- _WHAT IS BEING ASKED_
Repeat the data below exactly, dropping any pictures it holds.

-- start DATA SEGMENT --

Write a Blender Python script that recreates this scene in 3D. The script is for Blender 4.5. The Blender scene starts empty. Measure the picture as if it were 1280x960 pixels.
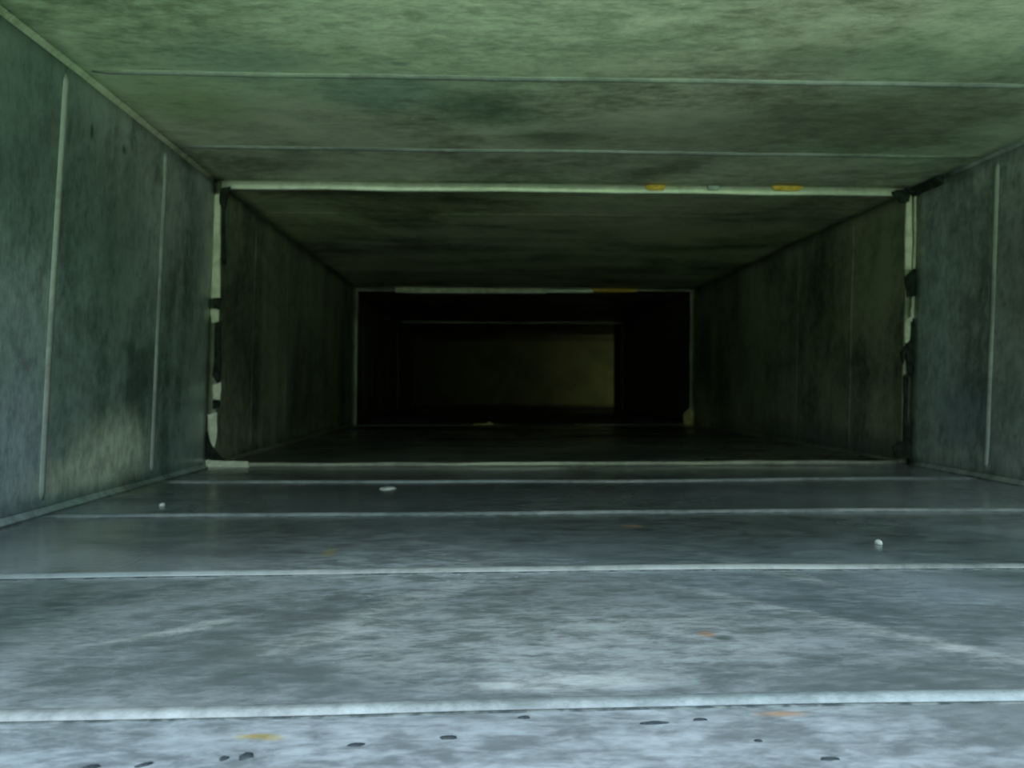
import bpy, bmesh, math, random
from mathutils import Vector, noise, Matrix
C = bpy.context.scene.collection
sc = bpy.context.scene
R = random.Random(7)

# ------------------------------------------------------------------ camera, sky, exposure
XL, XR, ZC = -.404, .649, .42           # duct: left wall, right wall, ceiling (floor is z = 0); it runs along +Y
CAMZ, FPX, YAW, PITCH = .118, 880.0, math.radians(2.22), math.radians(.2)
cd = bpy.data.cameras.new('camera'); cam = bpy.data.objects.new('camera', cd); C.objects.link(cam)
cam.location = (0, 0, CAMZ)
cam.rotation_euler = (math.pi/2+PITCH, 0, -YAW)
cd.sensor_width = 36; cd.lens = FPX/1280*36; cd.clip_start = .01
cd.dof.use_dof = True; cd.dof.focus_distance = .36; cd.dof.aperture_fstop = 14
sc.camera = cam

w = bpy.data.worlds.new('sky'); sc.world = w; w.use_nodes = True
nt = w.node_tree; nt.nodes.clear()
tc = nt.nodes.new('ShaderNodeTexCoord'); sx = nt.nodes.new('ShaderNodeSeparateXYZ')
cr = nt.nodes.new('ShaderNodeValToRGB'); bg = nt.nodes.new('ShaderNodeBackground'); wo = nt.nodes.new('ShaderNodeOutputWorld')
mr = nt.nodes.new('ShaderNodeMapRange'); mr.inputs[1].default_value = -1; mr.inputs[2].default_value = 1
nt.links.new(tc.outputs['Generated'], sx.inputs[0]); nt.links.new(sx.outputs[2], mr.inputs[0])
nt.links.new(mr.outputs[0], cr.inputs[0]); nt.links.new(cr.outputs[0], bg.inputs[0]); nt.links.new(bg.outputs[0], wo.inputs[0])
cr.color_ramp.elements[0].position = 0; cr.color_ramp.elements[0].color = (.54, .72, .47, 1)      # grass underfoot
cr.color_ramp.elements[1].position = 1; cr.color_ramp.elements[1].color = (.92, 1.06, 1.22, 1)     # overcast sky, brightest overhead
for p_, c_ in ((.40, (.33, .46, .29, 1)), (.49, (.13, .18, .10, 1)), (.56, (.13, .18, .12, 1)), (.62, (.40, .48, .52, 1)), (.78, (.70, .82, .93, 1))):
    e_ = cr.color_ramp.elements.new(p_); e_.color = c_                                              # far lawn, dark horizon band added to dim the deeper sheets, sky low down
bg.inputs[1].default_value = 3.6
vs = sc.view_settings
sc.display_settings.display_device = 'sRGB'
vs.view_transform = 'Standard'; vs.look = 'None'; vs.gamma = 1; vs.use_curve_mapping = False; vs.exposure = 0.9

# ------------------------------------------------------------------ helpers
Rm = cam.rotation_euler.to_matrix()
def ray(px, py): return (Rm @ Vector(((px-640)/FPX, (480-py)/FPX, -1))).normalized()
def at(px, py, plane, v=None):
    "point of the duct seen at that pixel: plane floor / ceiling / left / right, or y = v"
    d = ray(px, py); o = Vector((0, 0, CAMZ))
    if plane == 'floor': t = (0-o.z)/d.z
    elif plane == 'ceiling': t = (ZC-o.z)/d.z
    elif plane == 'left': t = (XL-o.x)/d.x
    elif plane == 'right': t = (XR-o.x)/d.x
    else: t = (v-o.y)/d.y
    return o+d*t
SIDES = {'floor': (XL, XR, lambda u, y, h: (u, y, h)),
         'ceiling': (XL, XR, lambda u, y, h: (u, y, ZC-h)),
         'left': (0, ZC, lambda u, y, h: (XL+h, y, u)),
         'right': (0, ZC, lambda u, y, h: (XR-h, y, u))}
SEED = {'floor': 3.1, 'ceiling': 17.7, 'left': 31.3, 'right': 47.9}
def dent(side, u, y):
    u0, u1, f = SIDES[side]
    e = min(1, (u-u0)/.05, (u1-u)/.05); e = max(0, e)
    n = noise.noise(Vector((u*3.1, y*3.7, SEED[side])))*.0022+noise.noise(Vector((u*9, y*11, SEED[side]+5)))*.0005
    return e*(n-.0006)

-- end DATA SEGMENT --

- _REPLY TO THE EXERCISE_
Write a Blender Python script that recreates this scene in 3D. The script is for Blender 4.5. The Blender scene starts empty. Measure the picture as if it were 1280x960 pixels.
import bpy, bmesh, math, random
from mathutils import Vector, noise, Matrix
C = bpy.context.scene.collection
sc = bpy.context.scene
R = random.Random(7)

# ------------------------------------------------------------------ camera, sky, exposure
XL, XR, ZC = -.404, .649, .42           # duct: left wall, right wall, ceiling (floor is z = 0); it runs along +Y
CAMZ, FPX, YAW, PITCH = .118, 880.0, math.radians(2.22), math.radians(.2)
cd = bpy.data.cameras.new('camera'); cam = bpy.data.objects.new('camera', cd); C.objects.link(cam)
cam.location = (0, 0, CAMZ)
cam.rotation_euler = (math.pi/2+PITCH, 0, -YAW)
cd.sensor_width = 36; cd.lens = FPX/1280*36; cd.clip_start = .01
cd.dof.use_dof = True; cd.dof.focus_distance = .36; cd.dof.aperture_fstop = 14
sc.camera = cam

w = bpy.data.worlds.new('sky'); sc.world = w; w.use_nodes = True
nt = w.node_tree; nt.nodes.clear()
tc = nt.nodes.new('ShaderNodeTexCoord'); sx = nt.nodes.new('ShaderNodeSeparateXYZ')
cr = nt.nodes.new('ShaderNodeValToRGB'); bg = nt.nodes.new('ShaderNodeBackground'); wo = nt.nodes.new('ShaderNodeOutputWorld')
mr = nt.nodes.new('ShaderNodeMapRange'); mr.inputs[1].default_value = -1; mr.inputs[2].default_value = 1
nt.links.new(tc.outputs['Generated'], sx.inputs[0]); nt.links.new(sx.outputs[2], mr.inputs[0])
nt.links.new(mr.outputs[0], cr.inputs[0]); nt.links.new(cr.outputs[0], bg.inputs[0]); nt.links.new(bg.outputs[0], wo.inputs[0])
cr.color_ramp.elements[0].position = 0; cr.color_ramp.elements[0].color = (.54, .72, .47, 1)      # grass underfoot
cr.color_ramp.elements[1].position = 1; cr.color_ramp.elements[1].color = (.92, 1.06, 1.22, 1)     # overcast sky, brightest overhead
for p_, c_ in ((.40, (.33, .46, .29, 1)), (.49, (.13, .18, .10, 1)), (.56, (.13, .18, .12, 1)), (.62, (.40, .48, .52, 1)), (.78, (.70, .82, .93, 1))):
    e_ = cr.color_ramp.elements.new(p_); e_.color = c_                                              # far lawn, dark horizon band added to dim the deeper sheets, sky low down
bg.inputs[1].default_value = 3.6
vs = sc.view_settings
sc.display_settings.display_device = 'sRGB'
vs.view_transform = 'Standard'; vs.look = 'None'; vs.gamma = 1; vs.use_curve_mapping = False; vs.exposure = 0.9

# ------------------------------------------------------------------ helpers
Rm = cam.rotation_euler.to_matrix()
def ray(px, py): return (Rm @ Vector(((px-640)/FPX, (480-py)/FPX, -1))).normalized()
def at(px, py, plane, v=None):
    "point of the duct seen at that pixel: plane floor / ceiling / left / right, or y = v"
    d = ray(px, py); o = Vector((0, 0, CAMZ))
    if plane == 'floor': t = (0-o.z)/d.z
    elif plane == 'ceiling': t = (ZC-o.z)/d.z
    elif plane == 'left': t = (XL-o.x)/d.x
    elif plane == 'right': t = (XR-o.x)/d.x
    else: t = (v-o.y)/d.y
    return o+d*t
SIDES = {'floor': (XL, XR, lambda u, y, h: (u, y, h)),
         'ceiling': (XL, XR, lambda u, y, h: (u, y, ZC-h)),
         'left': (0, ZC, lambda u, y, h: (XL+h, y, u)),
         'right': (0, ZC, lambda u, y, h: (XR-h, y, u))}
SEED = {'floor': 3.1, 'ceiling': 17.7, 'left': 31.3, 'right': 47.9}
def dent(side, u, y):
    u0, u1, f = SIDES[side]
    e = min(1, (u-u0)/.05, (u1-u)/.05); e = max(0, e)
    n = noise.noise(Vector((u*3.1, y*3.7, SEED[side])))*.0022+noise.noise(Vector((u*9, y*11, SEED[side]+5)))*.0005
    return e*(n-.0006)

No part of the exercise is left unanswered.